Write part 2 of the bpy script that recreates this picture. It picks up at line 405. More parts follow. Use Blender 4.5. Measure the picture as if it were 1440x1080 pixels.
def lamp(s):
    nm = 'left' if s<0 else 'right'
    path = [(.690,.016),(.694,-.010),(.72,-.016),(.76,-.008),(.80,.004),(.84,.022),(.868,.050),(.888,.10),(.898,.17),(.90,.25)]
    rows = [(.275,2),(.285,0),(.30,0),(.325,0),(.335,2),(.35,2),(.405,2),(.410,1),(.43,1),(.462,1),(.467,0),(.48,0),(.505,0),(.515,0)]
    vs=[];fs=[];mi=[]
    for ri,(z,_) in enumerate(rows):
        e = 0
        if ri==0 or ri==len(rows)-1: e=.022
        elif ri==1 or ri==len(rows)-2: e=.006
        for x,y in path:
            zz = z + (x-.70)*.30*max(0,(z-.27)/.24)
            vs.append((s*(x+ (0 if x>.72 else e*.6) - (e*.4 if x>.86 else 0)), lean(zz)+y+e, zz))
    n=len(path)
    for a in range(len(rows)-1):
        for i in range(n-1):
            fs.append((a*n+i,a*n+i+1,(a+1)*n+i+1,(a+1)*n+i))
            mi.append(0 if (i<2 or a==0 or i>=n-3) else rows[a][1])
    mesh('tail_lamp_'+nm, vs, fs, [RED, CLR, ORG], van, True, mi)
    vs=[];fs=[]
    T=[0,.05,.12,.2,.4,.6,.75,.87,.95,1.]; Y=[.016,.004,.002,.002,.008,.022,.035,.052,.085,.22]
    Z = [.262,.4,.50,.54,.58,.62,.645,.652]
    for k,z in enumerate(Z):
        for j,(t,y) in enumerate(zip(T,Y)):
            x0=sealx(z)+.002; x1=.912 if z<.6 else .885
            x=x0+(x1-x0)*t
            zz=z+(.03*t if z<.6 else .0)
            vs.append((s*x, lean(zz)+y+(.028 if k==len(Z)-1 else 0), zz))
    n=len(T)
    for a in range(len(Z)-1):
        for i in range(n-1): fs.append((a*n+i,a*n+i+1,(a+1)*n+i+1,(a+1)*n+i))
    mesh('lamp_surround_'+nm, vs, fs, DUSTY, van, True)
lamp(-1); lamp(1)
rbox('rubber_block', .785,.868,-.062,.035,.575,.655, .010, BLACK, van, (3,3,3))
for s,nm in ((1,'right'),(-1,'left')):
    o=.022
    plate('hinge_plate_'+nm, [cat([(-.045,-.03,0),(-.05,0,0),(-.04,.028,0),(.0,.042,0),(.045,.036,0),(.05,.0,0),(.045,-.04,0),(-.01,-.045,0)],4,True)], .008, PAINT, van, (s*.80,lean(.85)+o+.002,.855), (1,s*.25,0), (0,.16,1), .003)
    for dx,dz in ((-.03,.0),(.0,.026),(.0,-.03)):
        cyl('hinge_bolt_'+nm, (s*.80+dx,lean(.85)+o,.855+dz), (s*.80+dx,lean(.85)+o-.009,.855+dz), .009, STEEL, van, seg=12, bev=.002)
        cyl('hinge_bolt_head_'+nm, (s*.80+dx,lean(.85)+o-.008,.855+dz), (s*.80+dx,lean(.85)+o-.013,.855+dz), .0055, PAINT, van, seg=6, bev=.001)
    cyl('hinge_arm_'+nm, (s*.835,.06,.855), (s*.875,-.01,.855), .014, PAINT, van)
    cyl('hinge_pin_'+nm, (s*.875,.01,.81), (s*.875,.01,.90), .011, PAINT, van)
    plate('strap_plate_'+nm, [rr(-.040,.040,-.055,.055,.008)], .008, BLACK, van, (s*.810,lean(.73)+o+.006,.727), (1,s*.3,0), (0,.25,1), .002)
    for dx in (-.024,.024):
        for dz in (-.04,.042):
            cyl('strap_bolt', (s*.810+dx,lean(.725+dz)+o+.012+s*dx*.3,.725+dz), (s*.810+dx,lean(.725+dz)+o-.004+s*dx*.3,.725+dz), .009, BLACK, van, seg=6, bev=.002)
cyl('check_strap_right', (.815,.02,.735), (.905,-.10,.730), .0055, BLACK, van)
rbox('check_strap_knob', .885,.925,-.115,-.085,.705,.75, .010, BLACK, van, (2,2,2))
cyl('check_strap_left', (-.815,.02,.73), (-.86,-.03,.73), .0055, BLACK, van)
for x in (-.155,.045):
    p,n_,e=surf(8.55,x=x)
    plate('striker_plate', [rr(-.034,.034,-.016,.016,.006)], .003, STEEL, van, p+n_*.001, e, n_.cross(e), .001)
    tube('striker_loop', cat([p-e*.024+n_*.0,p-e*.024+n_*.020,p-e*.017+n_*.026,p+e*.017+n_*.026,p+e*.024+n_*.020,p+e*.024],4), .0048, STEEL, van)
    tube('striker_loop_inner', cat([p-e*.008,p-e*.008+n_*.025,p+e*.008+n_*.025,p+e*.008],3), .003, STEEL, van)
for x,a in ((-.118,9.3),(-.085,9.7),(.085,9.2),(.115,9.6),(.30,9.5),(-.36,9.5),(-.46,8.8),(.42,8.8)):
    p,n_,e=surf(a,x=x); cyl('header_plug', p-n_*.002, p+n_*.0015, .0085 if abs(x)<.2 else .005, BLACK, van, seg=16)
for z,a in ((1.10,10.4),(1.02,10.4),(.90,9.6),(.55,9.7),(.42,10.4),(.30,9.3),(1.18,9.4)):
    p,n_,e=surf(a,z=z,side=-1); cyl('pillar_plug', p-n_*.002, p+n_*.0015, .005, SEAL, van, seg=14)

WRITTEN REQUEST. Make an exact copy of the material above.

RESULT FOR THIS EXERCISE.
Write part 2 of the bpy script that recreates this picture. It picks up at line 405. More parts follow. Use Blender 4.5. Measure the picture as if it were 1440x1080 pixels.
def lamp(s):
    nm = 'left' if s<0 else 'right'
    path = [(.690,.016),(.694,-.010),(.72,-.016),(.76,-.008),(.80,.004),(.84,.022),(.868,.050),(.888,.10),(.898,.17),(.90,.25)]
    rows = [(.275,2),(.285,0),(.30,0),(.325,0),(.335,2),(.35,2),(.405,2),(.410,1),(.43,1),(.462,1),(.467,0),(.48,0),(.505,0),(.515,0)]
    vs=[];fs=[];mi=[]
    for ri,(z,_) in enumerate(rows):
        e = 0
        if ri==0 or ri==len(rows)-1: e=.022
        elif ri==1 or ri==len(rows)-2: e=.006
        for x,y in path:
            zz = z + (x-.70)*.30*max(0,(z-.27)/.24)
            vs.append((s*(x+ (0 if x>.72 else e*.6) - (e*.4 if x>.86 else 0)), lean(zz)+y+e, zz))
    n=len(path)
    for a in range(len(rows)-1):
        for i in range(n-1):
            fs.append((a*n+i,a*n+i+1,(a+1)*n+i+1,(a+1)*n+i))
            mi.append(0 if (i<2 or a==0 or i>=n-3) else rows[a][1])
    mesh('tail_lamp_'+nm, vs, fs, [RED, CLR, ORG], van, True, mi)
    vs=[];fs=[]
    T=[0,.05,.12,.2,.4,.6,.75,.87,.95,1.]; Y=[.016,.004,.002,.002,.008,.022,.035,.052,.085,.22]
    Z = [.262,.4,.50,.54,.58,.62,.645,.652]
    for k,z in enumerate(Z):
        for j,(t,y) in enumerate(zip(T,Y)):
            x0=sealx(z)+.002; x1=.912 if z<.6 else .885
            x=x0+(x1-x0)*t
            zz=z+(.03*t if z<.6 else .0)
            vs.append((s*x, lean(zz)+y+(.028 if k==len(Z)-1 else 0), zz))
    n=len(T)
    for a in range(len(Z)-1):
        for i in range(n-1): fs.append((a*n+i,a*n+i+1,(a+1)*n+i+1,(a+1)*n+i))
    mesh('lamp_surround_'+nm, vs, fs, DUSTY, van, True)
lamp(-1); lamp(1)
rbox('rubber_block', .785,.868,-.062,.035,.575,.655, .010, BLACK, van, (3,3,3))
for s,nm in ((1,'right'),(-1,'left')):
    o=.022
    plate('hinge_plate_'+nm, [cat([(-.045,-.03,0),(-.05,0,0),(-.04,.028,0),(.0,.042,0),(.045,.036,0),(.05,.0,0),(.045,-.04,0),(-.01,-.045,0)],4,True)], .008, PAINT, van, (s*.80,lean(.85)+o+.002,.855), (1,s*.25,0), (0,.16,1), .003)
    for dx,dz in ((-.03,.0),(.0,.026),(.0,-.03)):
        cyl('hinge_bolt_'+nm, (s*.80+dx,lean(.85)+o,.855+dz), (s*.80+dx,lean(.85)+o-.009,.855+dz), .009, STEEL, van, seg=12, bev=.002)
        cyl('hinge_bolt_head_'+nm, (s*.80+dx,lean(.85)+o-.008,.855+dz), (s*.80+dx,lean(.85)+o-.013,.855+dz), .0055, PAINT, van, seg=6, bev=.001)
    cyl('hinge_arm_'+nm, (s*.835,.06,.855), (s*.875,-.01,.855), .014, PAINT, van)
    cyl('hinge_pin_'+nm, (s*.875,.01,.81), (s*.875,.01,.90), .011, PAINT, van)
    plate('strap_plate_'+nm, [rr(-.040,.040,-.055,.055,.008)], .008, BLACK, van, (s*.810,lean(.73)+o+.006,.727), (1,s*.3,0), (0,.25,1), .002)
    for dx in (-.024,.024):
        for dz in (-.04,.042):
            cyl('strap_bolt', (s*.810+dx,lean(.725+dz)+o+.012+s*dx*.3,.725+dz), (s*.810+dx,lean(.725+dz)+o-.004+s*dx*.3,.725+dz), .009, BLACK, van, seg=6, bev=.002)
cyl('check_strap_right', (.815,.02,.735), (.905,-.10,.730), .0055, BLACK, van)
rbox('check_strap_knob', .885,.925,-.115,-.085,.705,.75, .010, BLACK, van, (2,2,2))
cyl('check_strap_left', (-.815,.02,.73), (-.86,-.03,.73), .0055, BLACK, van)
for x in (-.155,.045):
    p,n_,e=surf(8.55,x=x)
    plate('striker_plate', [rr(-.034,.034,-.016,.016,.006)], .003, STEEL, van, p+n_*.001, e, n_.cross(e), .001)
    tube('striker_loop', cat([p-e*.024+n_*.0,p-e*.024+n_*.020,p-e*.017+n_*.026,p+e*.017+n_*.026,p+e*.024+n_*.020,p+e*.024],4), .0048, STEEL, van)
    tube('striker_loop_inner', cat([p-e*.008,p-e*.008+n_*.025,p+e*.008+n_*.025,p+e*.008],3), .003, STEEL, van)
for x,a in ((-.118,9.3),(-.085,9.7),(.085,9.2),(.115,9.6),(.30,9.5),(-.36,9.5),(-.46,8.8),(.42,8.8)):
    p,n_,e=surf(a,x=x); cyl('header_plug', p-n_*.002, p+n_*.0015, .0085 if abs(x)<.2 else .005, BLACK, van, seg=16)
for z,a in ((1.10,10.4),(1.02,10.4),(.90,9.6),(.55,9.7),(.42,10.4),(.30,9.3),(1.18,9.4)):
    p,n_,e=surf(a,z=z,side=-1); cyl('pillar_plug', p-n_*.002, p+n_*.0015, .005, SEAL, van, seg=14)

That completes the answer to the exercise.